Given the following vectors:

how can i determine that Θ = Δp/p ?
I can understand that p + Δp = p' but nothing arrives from this. Any help is welcome!

 

[anorlunda]

Sin Φ ≈ ∅ for small angles.

(Different) Mentor edit: The above should be $\sin(\theta) \approx \theta$, for $\theta$ in radians.

 

[Delta2]

Sin Φ ≈ ∅ for small angles.

You meant to say that $\sin\theta\approx \theta$ for small angles.

 

[Boltzman Oscillation]

Sin Φ ≈ ∅ for small angles.

wait wait what? How is this true? I've never known this!

 

[Boltzman Oscillation]

You meant to say that $\sin\theta\approx \theta$ for small angles.

Ah I guess I could see that being true since the taylor expansion of sin is theta - theta^3/3! +theta^5/5! so a small theta would cause the terms after the first to be significantly small.

 

[jedishrfu]

To be clear, the angle is in radian measure.

 

[A.T.]

Ah I guess I could see that being true since the taylor expansion of sin is theta - theta^3/3! +theta^5/5! so a small theta would cause the terms after the first to be significantly small.

You also see that from the fact that sin(0) = 0, sin'(0) = 1 and sin''(0) = 0. So sin is equivalent to the identity function up to the 2nd derivative around 0.

 

[RPinPA]

Ah I guess I could see that being true since the taylor expansion of sin is theta - theta^3/3! +theta^5/5! so a small theta would cause the terms after the first to be significantly small.

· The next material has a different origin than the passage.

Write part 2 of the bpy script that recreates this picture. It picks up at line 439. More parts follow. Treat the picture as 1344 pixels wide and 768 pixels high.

It's instructive to take $\sin(\theta)$ for some small values of $\theta$ (always in radians) to see just how good the approximation is. Even at $\theta = 0.1$, which is a little larger than what we usually consider "small compared to 1", it's a pretty good approximation.

 

[sophiecentaur]

how can i determine that Θ = Δp/p ?

Are you looking for more than just basic Trigonometry here?

 

[Boltzman Oscillation]

Are you looking for more than just basic Trigonometry here?

Well the other gentlemen helped me understand better now but maybe you can provide more insight. So, yes.

 

[Boltzman Oscillation]

It's instructive to take $\sin(\theta)$ for some small values of $\theta$ (always in radians) to see just how good the approximation is. Even at $\theta = 0.1$, which is a little larger than what we usually consider "small compared to 1", it's a pretty good approximation.

okay i will try some small numbers. Thank you sir.